__Exercise__: Pick out each line containing the string "script".

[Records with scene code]
━━━━

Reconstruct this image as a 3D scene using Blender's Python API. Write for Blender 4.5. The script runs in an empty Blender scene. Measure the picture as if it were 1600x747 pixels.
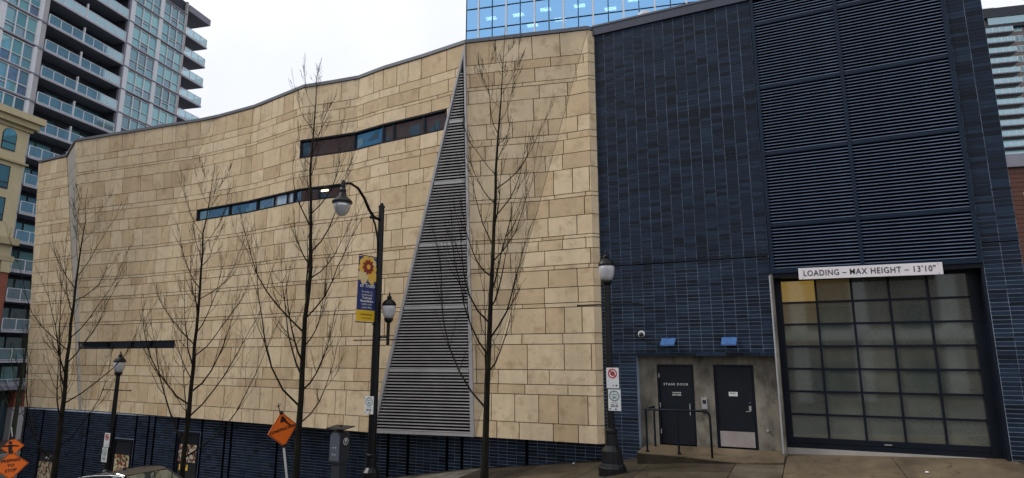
import bpy, bmesh, math, random
from math import sin, cos, pi, radians, atan, sqrt
from mathutils import Vector, Matrix

random.seed(7)
S = bpy.context.scene
COL = S.collection

# ------------------------------------------------------------------ camera
# x runs along the facade (to the right), y goes into the building, z is up; the stone facade's lower edge is z = 0
cam_d = bpy.data.cameras.new('camera')
cam = bpy.data.objects.new('camera', cam_d); COL.objects.link(cam)
cam.location = (0, -17.41, 2.4)
cam.rotation_euler = (radians(90 + 10.88), 0, radians(25.3))
cam_d.sensor_width = 36; cam_d.lens = 21.6
cam_d.clip_start = 0.1; cam_d.clip_end = 3000
S.camera = cam

# ------------------------------------------------------------------ sky, sun, exposure
SUN_EL, SUN_AZ = radians(44), radians(244)
w = bpy.data.worlds.new('World'); S.world = w; w.use_nodes = True
nt = w.node_tree; nt.nodes.clear()
out = nt.nodes.new('ShaderNodeOutputWorld')
sky = nt.nodes.new('ShaderNodeTexSky'); sky.sky_type = 'NISHITA'; sky.sun_disc = False
sky.sun_elevation = SUN_EL; sky.sun_rotation = SUN_AZ
b1 = nt.nodes.new('ShaderNodeBackground'); b1.inputs[1].default_value = 0.1
nt.links.new(sky.outputs[0], b1.inputs[0])
tc = nt.nodes.new('ShaderNodeTexCoord')
nz = nt.nodes.new('ShaderNodeTexNoise'); nz.inputs['Scale'].default_value = 2.2; nz.inputs['Detail'].default_value = 5
nt.links.new(tc.outputs['Generated'], nz.inputs['Vector'])
rp = nt.nodes.new('ShaderNodeValToRGB')
rp.color_ramp.elements[0].position = .3; rp.color_ramp.elements[0].color = (.70, .72, .79, 1)
rp.color_ramp.elements[1].position = .7; rp.color_ramp.elements[1].color = (.90, .90, .93, 1)
nt.links.new(nz.outputs[0], rp.inputs[0])
b2 = nt.nodes.new('ShaderNodeBackground'); b2.inputs[1].default_value = 0.93
nt.links.new(rp.outputs[0], b2.inputs[0])
mx = nt.nodes.new('ShaderNodeMixShader'); mx.inputs[0].default_value = .9
nt.links.new(b1.outputs[0], mx.inputs[1]); nt.links.new(b2.outputs[0], mx.inputs[2])
nt.links.new(mx.outputs[0], out.inputs[0])
sun_d = bpy.data.lights.new('sun', 'SUN'); sun = bpy.data.objects.new('sun', sun_d); COL.objects.link(sun)
sun_d.energy = 1.5; sun_d.angle = radians(10); sun_d.color = (1, .96, .9)
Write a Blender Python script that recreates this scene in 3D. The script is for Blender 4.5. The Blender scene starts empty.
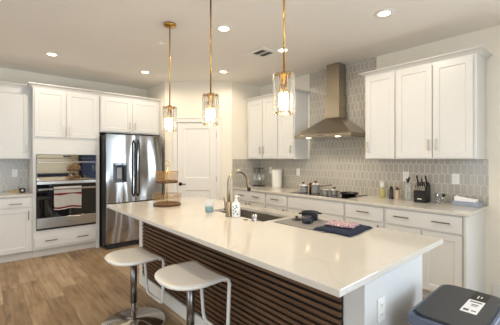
import bpy, bmesh, math, random
from mathutils import Vector, Matrix
random.seed(7)
S = bpy.context.scene
C = S.collection
PI = math.pi
def R(a): return math.radians(a)
def lin(c):
    out = []
    for v in c[:3]:
        v = v / 255.0
        out.append(v / 12.92 if v <= 0.04045 else ((v + 0.055) / 1.055) ** 2.4)
    return (out[0], out[1], out[2], 1.0)

# ------------------------------------------------------------------ camera, sky, daylight, exposure
CEIL = 2.743
cam = bpy.data.objects.new('camera', bpy.data.cameras.new('camera'))
C.objects.link(cam)
cam.location = (0, 0, 1.397)
cam.rotation_euler = (R(90), 0, -math.atan(268 / 308))
cam.data.sensor_width = 36.0
cam.data.lens = 36.0 * 308 / 500
cam.data.shift_y = -3.4 / 500
cam.data.clip_start = 0.02
S.camera = cam
S.view_settings.view_transform = 'Standard'
S.view_settings.look = 'None'
S.view_settings.gamma = 1.0
S.view_settings.use_curve_mapping = False
S.view_settings.exposure = -0.06
try:
    S.cycles.max_bounces = 10
    S.cycles.diffuse_bounces = 5
    S.cycles.transmission_bounces = 10
    S.cycles.sample_clamp_indirect = 4.0
    S.cycles.caustics_reflective = False
    S.cycles.caustics_refractive = False
    S.cycles.use_denoising = True
except Exception:
    pass
W = bpy.data.worlds.new('world'); S.world = W; W.use_nodes = True
W.node_tree.nodes['Background'].inputs[0].default_value = (0.62, 0.78, 1.0, 1)
W.node_tree.nodes['Background'].inputs[1].default_value = 1.6
DAY_SOUTH, DAY_WEST, DAY_EAST, CAN, BULB = 98, 52, 155, 5.6, 1.5
def area(name, loc, rot, sx, sy, power, col):
    l = bpy.data.lights.new(name, 'AREA'); l.shape = 'RECTANGLE'; l.size = sx; l.size_y = sy
    l.energy = power; l.color = col
    o = bpy.data.objects.new(name, l); C.objects.link(o); o.location = loc; o.rotation_euler = rot
    return o
# daylight coming in through the two glazed openings behind the camera (room spans x -3.2..3.92, y -3.4..5.82)
area('daylight_south', (-.15, -3.52, 1.15), (R(90), 0, 0), 2.9, 2.1, DAY_SOUTH, (0.66, 0.82, 1.0))
area('daylight_west', (-3.32, 1.6, 1.35), (R(90), 0, R(-90)), 2.6, 1.9, DAY_WEST, (0.72, 0.86, 1.0))

area('daylight_east', (4.04, -1.9, 1.15), (R(90), 0, R(90)), 1.9, 2.0, DAY_EAST, (0.72, 0.86, 1.0))

# ------------------------------------------------------------------ materials
MATS = {}
def mat(name, col, rough=0.5, metal=0.0, spec=None, noise=None, bump=None, trans=0, emit=None, ior=None, coat=0, aniso=None, alpha=None):
    if name in MATS: return MATS[name]
    m = bpy.data.materials.new(name); m.use_nodes = True
    nt = m.node_tree; b = nt.nodes['Principled BSDF']
    b.inputs['Base Color'].default_value = lin(col)
    b.inputs['Roughness'].default_value = rough
    b.inputs['Metallic'].default_value = metal
    if spec is not None: b.inputs['Specular IOR Level'].default_value = spec
    if trans: b.inputs['Transmission Weight'].default_value = trans
    if ior: b.inputs['IOR'].default_value = ior
    if coat: b.inputs['Coat Weight'].default_value = coat
    if aniso: b.inputs['Anisotropic'].default_value = aniso
    if alpha is not None: b.inputs['Alpha'].default_value = alpha
    if emit:
        b.inputs['Emission Color'].default_value = lin(emit[0]); b.inputs['Emission Strength'].default_value = emit[1]
    tc = nt.nodes.new('ShaderNodeTexCoord')
    n = nt.nodes.new('ShaderNodeTexNoise'); n.inputs['Scale'].default_value = (noise or (30, .0))[0]
    n.inputs['Detail'].default_value = 4
    nt.links.new(tc.outputs['Object'], n.inputs['Vector'])
    amt = noise[1] if noise else 0.02
    mx = nt.nodes.new('ShaderNodeMix'); mx.data_type = 'RGBA'
    c = lin(col)
    mx.inputs[6].default_value = tuple(max(0, v * (1 - amt)) for v in c[:3]) + (1,)
    mx.inputs[7].default_value = tuple(min(1, v * (1 + amt)) for v in c[:3]) + (1,)
    nt.links.new(n.outputs['Fac'], mx.inputs[0]); nt.links.new(mx.outputs[2], b.inputs['Base Color'])
    if bump:
        n2 = nt.nodes.new('ShaderNodeTexNoise'); n2.inputs['Scale'].default_value = bump[0]; n2.inputs['Detail'].default_value = 3
        nt.links.new(tc.outputs['Object'], n2.inputs['Vector'])
        bp = nt.nodes.new('ShaderNodeBump'); bp.inputs['Strength'].default_value = bump[1]; bp.inputs['Distance'].default_value = 0.004
        nt.links.new(n2.outputs['Fac'], bp.inputs['Height']); nt.links.new(bp.outputs['Normal'], b.inputs['Normal'])
    MATS[name] = m
    return m
M_WALL = mat('wall_paint', (239, 231, 215), 0.75, bump=(160, .15))
M_WALLG = mat('knee_wall_paint', (214, 212, 208), 0.8, bump=(120, .5))
M_CEIL = mat('ceiling_paint', (243, 239, 233), 0.9, bump=(90, .2))
M_CAB = mat('cabinet_paint', (220, 219, 215), 0.35)
M_TRIM = mat('trim_paint', (234, 230, 222), 0.4)
M_TOE = mat('toe_kick_paint', (214, 208, 198), 0.5)
M_STEEL = mat('brushed_steel', (200, 195, 187), 0.22, 1.0, noise=(3, .10), aniso=.3)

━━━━

__Output of the task__:
Reconstruct this image as a 3D scene using Blender's Python API. Write for Blender 4.5. The script runs in an empty Blender scene. Measure the picture as if it were 1600x747 pixels.
Write a Blender Python script that recreates this scene in 3D. The script is for Blender 4.5. The Blender scene starts empty.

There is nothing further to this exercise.